Aim.
Nothing beyond the line containing "R = math.radians" is to be printed; print exactly each line from the start of the records below through that line, leaving out pictures.

— Begin —

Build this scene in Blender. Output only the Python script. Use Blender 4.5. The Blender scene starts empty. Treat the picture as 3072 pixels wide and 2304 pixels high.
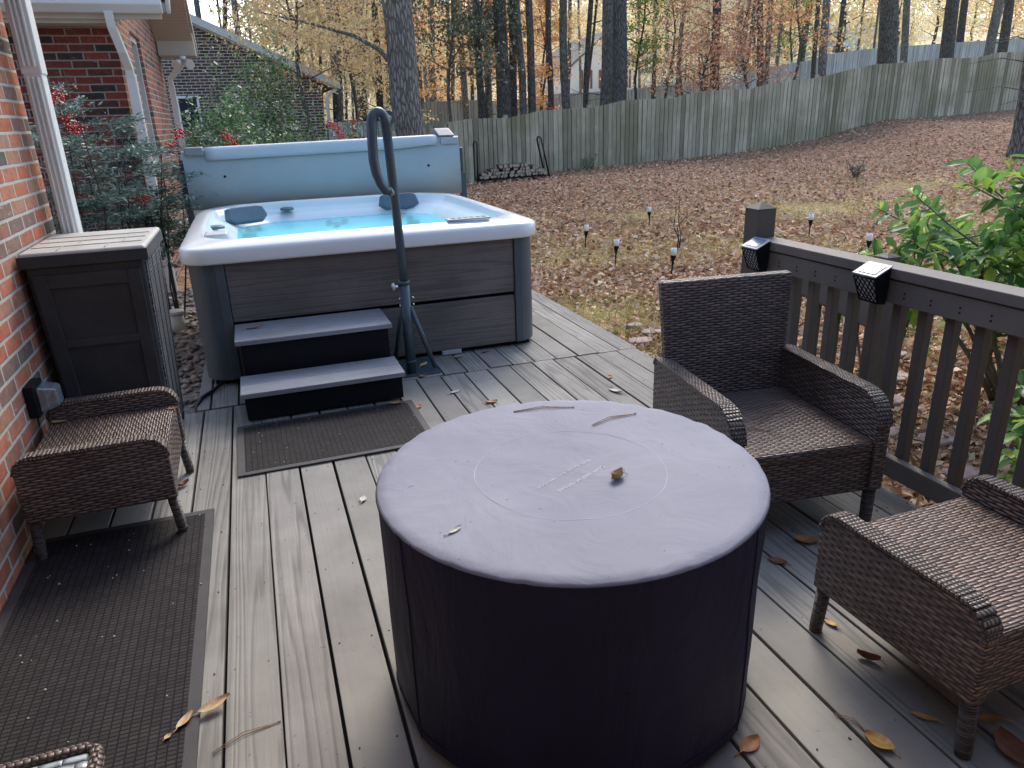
import bpy, bmesh, math, random
import numpy as np
from mathutils import Vector, Matrix
from mathutils.noise import noise as pnoise
random.seed(7); rng = np.random.default_rng(11)
scene = bpy.context.scene
COL = scene.collection
R = math.radians

# ------------------------------------------------------------------ node helpers
def new_mat(name):
    m = bpy.data.materials.new(name); m.use_nodes = True
    nt = m.node_tree; nt.nodes.clear()
    out = nt.nodes.new('ShaderNodeOutputMaterial')
    p = nt.nodes.new('ShaderNodeBsdfPrincipled')
    nt.links.new(p.outputs[0], out.inputs[0])
    return m, nt, p, out
def nd(nt, t, ins=None, **props):
    n = nt.nodes.new('ShaderNode' + t)
    for k, v in props.items(): setattr(n, k, v)
    for k, v in (ins or {}).items():
        if isinstance(v, bpy.types.NodeSocket): nt.links.new(v, n.inputs[k])
        else: n.inputs[k].default_value = v
    return n
def rgb(c): return (c[0], c[1], c[2], 1)
def ramp(nt, fac, stops, interp='LINEAR'):
    n = nt.nodes.new('ShaderNodeValToRGB'); cr = n.color_ramp; cr.interpolation = interp
    while len(cr.elements) < len(stops): cr.elements.new(0.5)
    for e, (p, c) in zip(cr.elements, stops):
        e.position = p; e.color = rgb(c) if not isinstance(c, (int, float)) else (c, c, c, 1)
    nt.links.new(fac, n.inputs[0]); return n.outputs[0]
def math_(nt, op, a, b=None, c=None):
    n = nt.nodes.new('ShaderNodeMath'); n.operation = op
    for i, v in enumerate((a, b, c)):
        if v is None: continue
        if isinstance(v, (int, float)): n.inputs[i].default_value = v
        else: nt.links.new(v, n.inputs[i])
    return n.outputs[0]
def mixc(nt, fac, a, b, mode='MIX'):
    n = nt.nodes.new('ShaderNodeMix'); n.data_type = 'RGBA'; n.blend_type = mode
    for i, v in ((0, fac), (6, a), (7, b)):
        if isinstance(v, (int, float)): n.inputs[i].default_value = v
        elif isinstance(v, tuple): n.inputs[i].default_value = rgb(v)
        else: nt.links.new(v, n.inputs[i])
    return n.outputs[2]
def coords(nt, kind='Object', scale=None):
    t = nt.nodes.new('ShaderNodeTexCoord').outputs[kind]
    if scale is None: return t
    return nd(nt, 'Mapping', {'Vector': t, 'Scale': scale}).outputs[0]
def worldpos(nt, scale=None):
    t = nt.nodes.new('ShaderNodeNewGeometry').outputs['Position']
    if scale is None: return t
    return nd(nt, 'Mapping', {'Vector': t, 'Scale': scale}).outputs[0]
def noise(nt, vec, scale, detail=4, rough=.55, dist=0):
    return nd(nt, 'TexNoise', {'Vector': vec, 'Scale': scale, 'Detail': detail, 'Roughness': rough, 'Distortion': dist}).outputs[0]
def bump(nt, p, height, strength=.4, dist=.01, normal=None):
    b = nd(nt, 'Bump', {'Height': height, 'Strength': strength, 'Distance': dist})
    if normal: nt.links.new(normal, b.inputs['Normal'])
    nt.links.new(b.outputs[0], p.inputs['Normal']); return b.outputs[0]
def island(nt): return nt.nodes.new('ShaderNodeNewGeometry').outputs['Random Per Island']
def setp(p, **k):
    for a, v in k.items():
        a = a.replace('_', ' ')
        if isinstance(v, tuple): v = rgb(v)
        p.inputs[a].default_value = v

def simple(name, c, rough=.5, var=.25, scale=12, bmp=.15, bscale=60, spec=.5, metal=0, kind='Object'):
    m, nt, p, o = new_mat(name)
    v = coords(nt, kind)
    n = noise(nt, v, scale, 5)
    lo = tuple(x * (1 - var) for x in c); hi = tuple(min(1, x * (1 + var)) for x in c)
    nt.links.new(ramp(nt, n, [(.3, lo), (.7, hi)]), p.inputs['Base Color'])
    setp(p, Roughness=rough, Metallic=metal); p.inputs['Specular IOR Level'].default_value = spec
    if bmp: bump(nt, p, noise(nt, v, bscale, 3), bmp, .004)
    return m

def brick_mat(name, stops, mortar, msize=.011, bw=.212, rh=.067, rough=.85, smear=None, depth=.006):
    m, nt, p, o = new_mat(name)
    uv = coords(nt, 'UV')
    wob = nd(nt, 'TexNoise', {'Vector': uv, 'Scale': 9.0, 'Detail': 3.0})
    uv2 = nd(nt, 'VectorMath', {0: uv, 1: nd(nt, 'VectorMath', {0: wob.outputs[1], 'Scale': .008}, operation='SCALE').outputs[0]}, operation='ADD').outputs[0]
    b = nd(nt, 'TexBrick', {'Vector': uv2, 'Color1': (0, 0, 0, 1), 'Color2': (1, 1, 1, 1), 'Mortar': (.5, .5, .5, 1), 'Scale': 1.0,
                            'Mortar Size': msize / 2, 'Mortar Smooth': .25, 'Bias': 0.0, 'Brick Width': bw, 'Row Height': rh}, offset=.5)
    base = ramp(nt, b.outputs[0], stops, 'LINEAR')
    n1 = noise(nt, uv, 22, 6, .7); n2 = noise(nt, uv, 130, 4, .6)
    base = mixc(nt, .55, base, ramp(nt, n1, [(.25, .25), (.75, 1.0)]), 'OVERLAY')
    if smear:
        sm = noise(nt, nd(nt, 'Mapping', {'Vector': uv, 'Scale': (9, 26, 1)}).outputs[0], 1.6, 6, .7, .6)
        base = mixc(nt, ramp(nt, sm, [(.60, 0), (.70, .75)]), base, smear)
    mc = mixc(nt, n1, tuple(x * .7 for x in mortar), tuple(x * 1.15 for x in mortar))
    nt.links.new(mixc(nt, b.outputs[1], base, mc), p.inputs['Base Color'])
    setp(p, Roughness=rough); p.inputs['Specular IOR Level'].default_value = .25
    h = math_(nt, 'ADD', math_(nt, 'MULTIPLY', b.outputs[1], -1.0), math_(nt, 'MULTIPLY', n2, .35))
    h = math_(nt, 'ADD', h, math_(nt, 'MULTIPLY', n1, .3))
    bump(nt, p, h, .9, depth)
    return m

def wicker_mat(name, dark, light, row=.0115, run=.046, phase=.5, rough=.36):
    m, nt, p, o = new_mat(name)
    uvw = nd(nt, 'VectorMath', {0: coords(nt, 'UV'), 1: nd(nt, 'VectorMath', {0: nd(nt, 'TexNoise', {'Vector': coords(nt, 'UV'), 'Scale': 14.0, 'Detail': 3.0}).outputs[1], 'Scale': .012}, operation='SCALE').outputs[0]}, operation='ADD').outputs[0]
    uv = nd(nt, 'SeparateXYZ', {0: uvw})
    rowf = math_(nt, 'DIVIDE', uv.outputs[1], row)
    ri = math_(nt, 'FLOOR', rowf); rf = math_(nt, 'FRACT', rowf)
    uu = math_(nt, 'ADD', math_(nt, 'DIVIDE', uv.outputs[0], run), math_(nt, 'MULTIPLY', ri, phase))
    ui = math_(nt, 'FLOOR', uu); uf = math_(nt, 'FRACT', uu)
    prof = math_(nt, 'POWER', math_(nt, 'SINE', math_(nt, 'MULTIPLY', rf, math.pi)), .6)
    over = math_(nt, 'POWER', math_(nt, 'SINE', math_(nt, 'MULTIPLY', uf, math.pi)), .45)
    h = math_(nt, 'MULTIPLY', prof, over)
    cell = nd(nt, 'TexWhiteNoise', {'Vector': nd(nt, 'CombineXYZ', {0: ui, 1: ri}).outputs[0]}, noise_dimensions='3D').outputs[0]
    grain = noise(nt, coords(nt, 'UV'), 60, 3)
    patch = noise(nt, coords(nt, 'UV'), 5, 3)
    fac = math_(nt, 'MULTIPLY', math_(nt, 'ADD', math_(nt, 'MULTIPLY_ADD', cell, .32, .06), math_(nt, 'MULTIPLY_ADD', grain, .4, math_(nt, 'MULTIPLY', patch, .5))), h)
    nt.links.new(ramp(nt, fac, [(0, tuple(x * .08 for x in dark)), (.35, dark), (.95, light)]), p.inputs['Base Color'])
    setp(p, Roughness=rough); p.inputs['Specular IOR Level'].default_value = .55
    bump(nt, p, h, 1.0, .0045)
    return m

def leaf_mat(name, stops, rough=.55, trans=.35, spec=.3, patch=False):
    m, nt, p, o = new_mat(name)
    c = ramp(nt, island(nt), stops)
    if patch: c = mixc(nt, .8, c, ramp(nt, noise(nt, worldpos(nt), .8, 5, .65), [(.3, (.40, .36, .33)), (.5, (.54, .53, .50)), (.7, (.70, .67, .60))]), 'OVERLAY')
    nt.links.new(c, p.inputs['Base Color'])
    setp(p, Roughness=rough); p.inputs['Specular IOR Level'].default_value = spec
    if trans:
        t = nd(nt, 'BsdfTranslucent', {'Color': c})
        mx = nd(nt, 'MixShader', {0: trans, 1: p.outputs[0], 2: t.outputs[0]})
        nt.links.new(mx.outputs[0], o.inputs[0])
    return m

def plank_mat(name, stops, rough=.7, long='Y', weather=True, per='island', grain_amt=.8, gscale=1.0):
    m, nt, p, o = new_mat(name)
    v = coords(nt)
    r = island(nt)
    off = nd(nt, 'CombineXYZ', {0: math_(nt, 'MULTIPLY', r, 37.0), 1: math_(nt, 'MULTIPLY', r, 91.0), 2: math_(nt, 'MULTIPLY', r, 17.0)}).outputs[0]
    v = nd(nt, 'VectorMath', {0: v, 1: off}, operation='ADD').outputs[0]
    s = {'Y': (1, .035, 1), 'X': (.035, 1, 1), 'Z': (1, 1, .035)}[long]
    vs = nd(nt, 'Mapping', {'Vector': v, 'Scale': s}).outputs[0]
    n1 = noise(nt, vs, 6.5 * gscale, 2, .45)
    n0 = noise(nt, vs, 60 * gscale, 2, .5)
    wv = nd(nt, 'Math', {0: math_(nt, 'MULTIPLY_ADD', n1, 105.0, math_(nt, 'MULTIPLY', n0, 3.0))}, operation='SINE').outputs[0]
    wv = math_(nt, 'MULTIPLY_ADD', wv, .5, .5)
    n2 = noise(nt, vs, 120 * gscale, 4, .6)
    n3 = noise(nt, v, 2.2, 5, .6)
    grain = math_(nt, 'MULTIPLY_ADD', wv, .65, math_(nt, 'MULTIPLY', n2, .5))
    base = ramp(nt, r, stops)
    w = ramp(nt, math_(nt, 'FRACT', math_(nt, 'MULTIPLY', r, 7.3)), [(.25, .12), (.6, 1.0)]) if weather else 1.0
    g = math_(nt, 'MULTIPLY', ramp(nt, grain, [(.18, 1.0), (.5, 0.0)]), w)
    g = math_(nt, 'MULTIPLY', g, grain_amt)
    col = mixc(nt, g, base, (.05, .048, .045))
    col = mixc(nt, .5, col, ramp(nt, n3, [(.3, .28), (.7, .72)]), 'OVERLAY')
    spots = noise(nt, v, 55, 2)
    col = mixc(nt, ramp(nt, spots, [(.70, 0), (.76, .5)]), col, (.06, .055, .05))
    nt.links.new(col, p.inputs['Base Color'])
    setp(p, Roughness=rough); p.inputs['Specular IOR Level'].default_value = .2
    bump(nt, p, math_(nt, 'MULTIPLY', math_(nt, 'ADD', grain, math_(nt, 'MULTIPLY', n2, .4)), w), .5, .004)
    return m

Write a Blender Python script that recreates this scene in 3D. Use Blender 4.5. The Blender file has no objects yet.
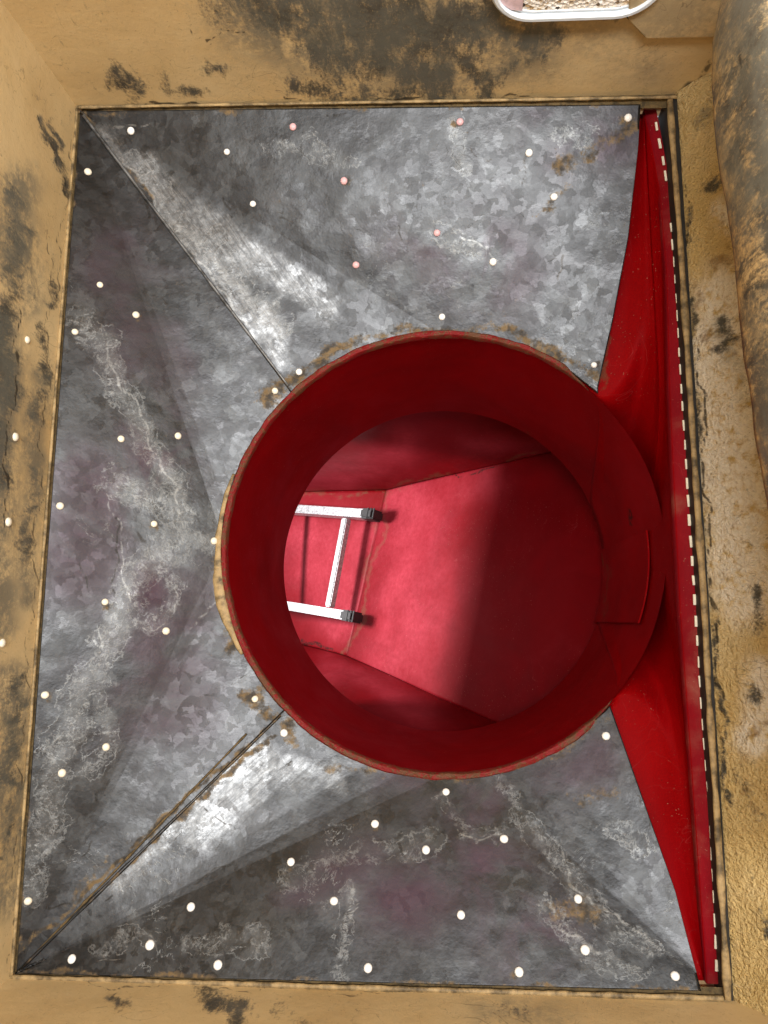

— End —

Written response.
Build this scene in Blender. Output only the Python script. Use Blender 4.5. The Blender scene starts empty. Treat the picture as 3072 pixels wide and 2304 pixels high.
import bpy, bmesh, math, random
import numpy as np
from mathutils import Vector, Matrix
from mathutils.noise import noise as pnoise
random.seed(7); rng = np.random.default_rng(11)
scene = bpy.context.scene
COL = scene.collection
R = math.radians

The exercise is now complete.